Under the present system, the number of jobs available will not increase just because the elderly have to put off their retirement by a number of years. If an old person works those three years, the younger person who would have stepped into his job will be unemployed, and therefore ‘economically inactive’ in the place of the person who would otherwise have been retired.

As was explained in Lalkar of January 2005, “A larger pool of labour means greater competition for jobs and hence lower wages. If capitalism at present is suffering a crisis of overproduction, where it cannot sell all that is produced and is therefore forced for economic reasons to close down production lines, how is it possible that a solution to the pensions crisis could lie in putting pensioners to work until they are 70? Even for the bourgeoisie this is a complete non-starter. What it really means is that the bourgeoisie is toying with the idea of not letting people have a pension until they are 70, regardless of whether they work or not. The pension, however, is so paltry that there is little to be gained from denying it to people – the alternative is to pay them benefits which may well be higher.

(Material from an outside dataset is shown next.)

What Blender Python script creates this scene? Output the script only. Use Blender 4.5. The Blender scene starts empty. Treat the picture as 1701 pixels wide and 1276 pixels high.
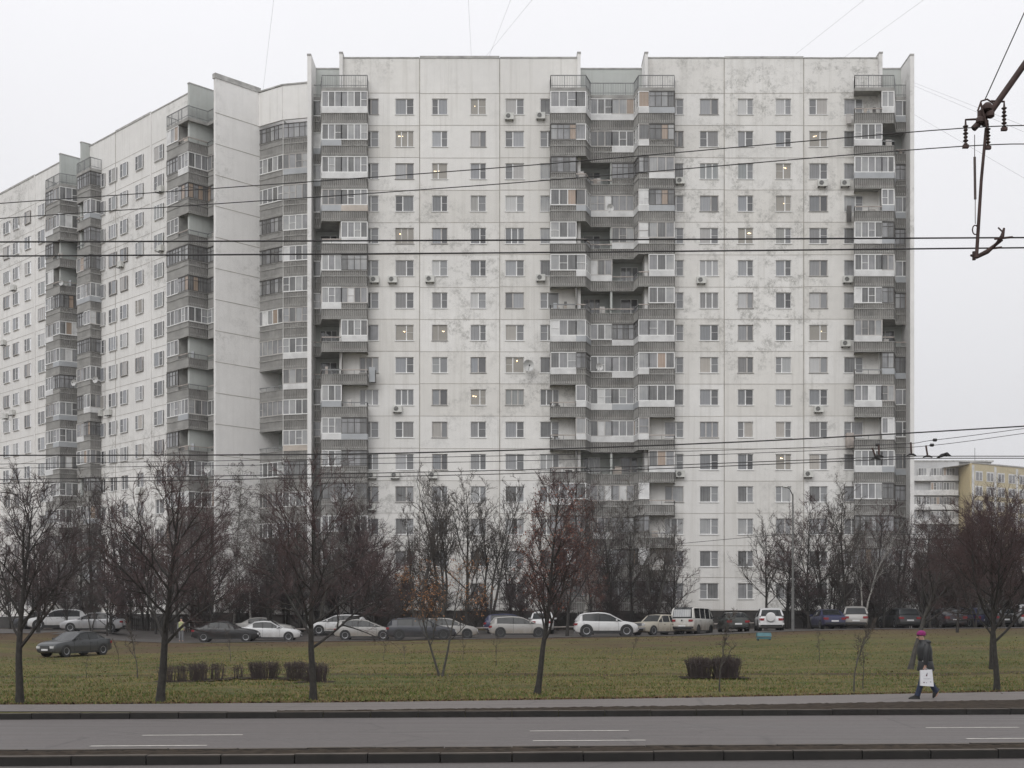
import bpy, bmesh, math, random
from mathutils import Vector, Matrix
R = math.radians
sc = bpy.context.scene
C = sc.collection
F = 2200.0; HX = 850.5; HY = 1050.0; EYE = 1.7
def at(x, y, D):
    return Vector(((x-HX)/F*D, D, EYE+(HY-y)/F*D))
# ---------------------------------------------------------------- camera
cam = bpy.data.cameras.new('camera'); co = bpy.data.objects.new('camera', cam); C.objects.link(co)
co.location = (0, 0, EYE); co.rotation_euler = (R(90), 0, 0)
cam.sensor_width = 36; cam.lens = 36*F/1701; cam.shift_y = (HY-638)/1701
cam.clip_start = 0.1; cam.clip_end = 5000
sc.camera = co
sc.view_settings.view_transform = 'Standard'; sc.view_settings.look = 'None'; sc.view_settings.gamma = 1
sc.view_settings.exposure = EXPO = 0.08
# ---------------------------------------------------------------- world: overcast
w = bpy.data.worlds.new('World'); sc.world = w; w.use_nodes = True
nt = w.node_tree; nt.nodes.clear()
out = nt.nodes.new('ShaderNodeOutputWorld'); bg = nt.nodes.new('ShaderNodeBackground'); bg.inputs[1].default_value = 0.1
sky = nt.nodes.new('ShaderNodeTexSky'); sky.sky_type = 'NISHITA'; sky.sun_disc = False
sky.sun_elevation = R(42); sky.sun_rotation = R(200); sky.dust_density = 6; sky.air_density = 1.5
hs = nt.nodes.new('ShaderNodeHueSaturation'); hs.inputs['Saturation'].default_value = 0.08; hs.inputs['Value'].default_value = 0.2
nt.links.new(sky.outputs[0], hs.inputs['Color'])
tc = nt.nodes.new('ShaderNodeTexCoord'); sx = nt.nodes.new('ShaderNodeSeparateXYZ'); nt.links.new(tc.outputs['Generated'], sx.inputs[0])
mr = nt.nodes.new('ShaderNodeMapRange'); mr.inputs[1].default_value = 0; mr.inputs[2].default_value = 1; mr.inputs[3].default_value = 5.5; mr.inputs[4].default_value = 12.5
nt.links.new(sx.outputs[2], mr.inputs[0])
nz = nt.nodes.new('ShaderNodeTexNoise'); nz.inputs['Scale'].default_value = 2.2; nz.inputs['Detail'].default_value = 4
nt.links.new(tc.outputs['Generated'], nz.inputs[0])
nm = nt.nodes.new('ShaderNodeMapRange'); nm.inputs[3].default_value = .94; nm.inputs[4].default_value = 1.06; nt.links.new(nz.outputs[0], nm.inputs[0])
mu = nt.nodes.new('ShaderNodeMath'); mu.operation = 'MULTIPLY'; nt.links.new(mr.outputs[0], mu.inputs[0]); nt.links.new(nm.outputs[0], mu.inputs[1])
vc = nt.nodes.new('ShaderNodeVectorMath'); vc.operation = 'SCALE'; vc.inputs[0].default_value = (0.985, 0.985, 1.02); nt.links.new(mu.outputs[0], vc.inputs['Scale'])
ad = nt.nodes.new('ShaderNodeVectorMath'); ad.operation = 'ADD'; nt.links.new(vc.outputs[0], ad.inputs[0]); nt.links.new(hs.outputs[0], ad.inputs[1])
nt.links.new(ad.outputs[0], bg.inputs[0]); nt.links.new(bg.outputs[0], out.inputs[0])
sl = bpy.data.lights.new('sun', 'SUN'); sl.energy = 0.7; sl.angle = R(40); sl.color = (1, .98, .95)
so = bpy.data.objects.new('sun', sl); C.objects.link(so); so.rotation_euler = (R(48), 0, R(-20))
# ---------------------------------------------------------------- materials
def nodes(name):
    m = bpy.data.materials.new(name); m.use_nodes = True
    return m, m.node_tree, m.node_tree.nodes['Principled BSDF']
def col(c): return (c[0], c[1], c[2], 1)
def N(t, ty, **kw):
    n = t.nodes.new(ty)
    for k, v in kw.items():
        if k in n.inputs: n.inputs[k].default_value = v
        else: setattr(n, k, v)
    return n
def pos(t, scale=(1,1,1), obj=False):
    if obj: g = t.nodes.new('ShaderNodeTexCoord').outputs['Object']
    else: g = t.nodes.new('ShaderNodeNewGeometry').outputs['Position']
    mp = t.nodes.new('ShaderNodeMapping'); mp.inputs['Scale'].default_value = scale
    t.links.new(g, mp.inputs[0]); return mp.outputs[0]
def noise(t, v, s, d=4, r=.55):
    n = N(t, 'ShaderNodeTexNoise'); n.inputs['Scale'].default_value = s; n.inputs['Detail'].default_value = d; n.inputs['Roughness'].default_value = r
    t.links.new(v, n.inputs['Vector']); return n.outputs[0]
def ramp(t, fac, pts):
    r = t.nodes.new('ShaderNodeValToRGB'); e = r.color_ramp.elements
    while len(e) < len(pts): e.new(.5)
    for el, (p, c) in zip(e, pts):
        el.position = p; el.color = col(c) if hasattr(c, '__len__') else (c, c, c, 1)
    t.links.new(fac, r.inputs[0]); return r.outputs[0]
def mix(t, fac, a, b, mode='MIX'):
    m = t.nodes.new('ShaderNodeMix'); m.data_type = 'RGBA'; m.blend_type = mode
    for s, v in ((0, fac), (6, a), (7, b)):
        if hasattr(v, 'links') or hasattr(v, 'is_linked'): t.links.new(v, m.inputs[s])
        elif s == 0: m.inputs[0].default_value = v
        else: m.inputs[s].default_value = col(v)
    return m.outputs[2]
def mul(t, a, b):
    m = t.nodes.new('ShaderNodeMath'); m.operation = 'MULTIPLY'
    for i, v in enumerate((a, b)):
        if isinstance(v, (int, float)): m.inputs[i].default_value = v
        else: t.links.new(v, m.inputs[i])
    return m.outputs[0]
def bump(t, b, h, st=.3, dist=.02):
    n = t.nodes.new('ShaderNodeBump'); n.inputs['Strength'].default_value = st; n.inputs['Distance'].default_value = dist
    t.links.new(h, n.inputs['Height']); t.links.new(n.outputs[0], b.inputs['Normal'])
def simple(name, c, rough=.7, var=.15, s=3, metal=0, obj=True, spec=.5):
    m, t, b = nodes(name)
    v = pos(t, obj=obj); n = noise(t, v, s)
    c2 = [x*(1-var) for x in c]; c1 = [min(1, x*(1+var)) for x in c]
    t.links.new(ramp(t, n, [(.3, c2), (.7, c1)]), b.inputs['Base Color'])
    b.inputs['Roughness'].default_value = rough; b.inputs['Metallic'].default_value = metal
    b.inputs['Specular IOR Level'].default_value = spec
    return m
M = {}
def wallmat(name, base, peel=.5, dirt=.25, cell=None):
    m, t, b = nodes(name)
    v = pos(t)
    big = noise(t, v, .12, 3); c = ramp(t, big, [(.3, [x*.93 for x in base]), (.7, [min(1, x*1.05) for x in base])])
    # small scale mottling
    ml = noise(t, v, 1.3, 6, .65); c = mix(t, mul(t, ramp(t, ml, [(.35, 1.0), (.62, 0.0)]), .35), c, [x*.86 for x in base])
    # vertical rain streaks
    sv = pos(t, (2.8, 2.8, .10)); st = noise(t, sv, 1.0, 5, .6)
    c = mix(t, mul(t, ramp(t, st, [(.50, 0.0), (.74, 1.0)]), dirt*1.3), c, (base[0]*.62, base[1]*.61, base[2]*.58))
    # every precast panel has aged to its own tone
    if cell:
        g = t.nodes.new('ShaderNodeNewGeometry'); mp = t.nodes.new('ShaderNodeMapping'); t.links.new(g.outputs['Position'], mp.inputs[0])
        mp.inputs['Scale'].default_value = (1/cell[1], 0, 1/2.793); mp.inputs['Location'].default_value = (-cell[0]/cell[1], 0, -48.29/2.793+40)
        fl = t.nodes.new('ShaderNodeVectorMath'); fl.operation = 'FLOOR'; t.links.new(mp.outputs[0], fl.inputs[0])
        wn = t.nodes.new('ShaderNodeTexWhiteNoise'); t.links.new(fl.outputs[0], wn.inputs[0])
        c = mix(t, 1.0, c, ramp(t, wn.outputs[0], [(0, (.90, .89, .87)), (.5, (.97, .965, .955)), (1, (1, 1, 1))]), 'MULTIPLY')
    # peeled patches, only in some regions: ragged blotches made of small flakes
    reg = ramp(t, noise(t, pos(t, (1, 1, .8)), .12, 4), [(.46, 0.0), (.60, 1.0)])
    bl = ramp(t, noise(t, pos(t, (1, 1, 1.3)), .8, 6, .7), [(.47, 0.0), (.6, 1.0)])
    fk = ramp(t, noise(t, pos(t, (1.6, 1.6, 1.3)), 3.6, 8, .85), [(.46, 0.0), (.53, 1.0)])
    pm = mul(t, mul(t, mul(t, fk, bl), reg), peel)
    c = mix(t, pm, c, (.37, .365, .345))
    c = mix(t, mul(t, mul(t, bl, reg), .12), c, (.45, .44, .42))
    t.links.new(c, b.inputs['Base Color']); b.inputs['Roughness'].default_value = .85
    b.inputs['Specular IOR Level'].default_value = .2
    bump(t, b, ml, .25, .02)
    return m
M['wall'] = wallmat('facade_paint', (.75, .74, .72), .85, .3)
M['wallL'] = wallmat('facade_paint_left', (.75, .74, .72), .85, .3, (-14.9, 6.9))
M['wallR'] = wallmat('facade_paint_right', (.74, .73, .71), .95, .3, (11.6, 6.78))
M['wallend'] = wallmat('end_wall_paint', (.76, .75, .735), .6, .14)
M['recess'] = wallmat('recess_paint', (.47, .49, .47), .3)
M['joint'] = simple('panel_joint', (.33, .31, .28), .9, .25, 1.2, obj=False)
M['cap'] = simple('roof_cap', (.38, .375, .36), .8, .3, 1.5, obj=False)
M['plinth'] = simple('plinth_dark', (.035, .032, .03), .8, .35, 1.2, obj=False)
M['concrete'] = simple('balcony_concrete', (.30, .295, .28), .85, .25, 1.5, obj=False)
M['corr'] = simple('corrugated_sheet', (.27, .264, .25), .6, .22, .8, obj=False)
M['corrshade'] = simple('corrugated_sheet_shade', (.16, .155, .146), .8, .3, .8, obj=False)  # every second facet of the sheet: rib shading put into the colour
M['pwhite'] = simple('white_panel', (.60, .60, .595), .5, .16, 1.3, obj=False)
M['pgrey'] = simple('bluish_grey_panel', (.36, .375, .39), .5, .12, 1, obj=False)
M['pbeige'] = simple('beige_panel', (.45, .40, .35), .6, .2, 1, obj=False)
M['fwhite'] = simple('white_window_frame', (.74, .74, .73), .4, .06, 1, obj=False)
M['fold'] = simple('old_wooden_frame', (.46, .44, .42), .7, .2, 1, obj=False)
M['fdark'] = simple('dark_metal_frame', (.075, .07, .065), .5, .3, 1, obj=False)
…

“The only way that the bourgeoisie can gain from this is at the expense of the middle-class elderly who will be forced to draw on their savings and sell their houses to free up cash to support themselves in the years between ceasing work and their pension entitlement coming to fruition, thereby ending up as destitute as working-class pensioners.”
Of course, this assumes that welfare benefits survive the bourgeoisie’s desperate efforts to boost profits at the expense of the social wage!

Conclusion

It is important that working-class people realise that capitalism, notwithstanding its awesome ability to modernise production, is not able to provide a decent living for the overwhelming majority of humanity – besides which it subjects the planet to war and ecological destruction in its bid to capture the profitability that it needs to survive the battle of competition.

Nothing could be clearer from this pensions crisis than that capitalism is long overdue for retirement, death and burial.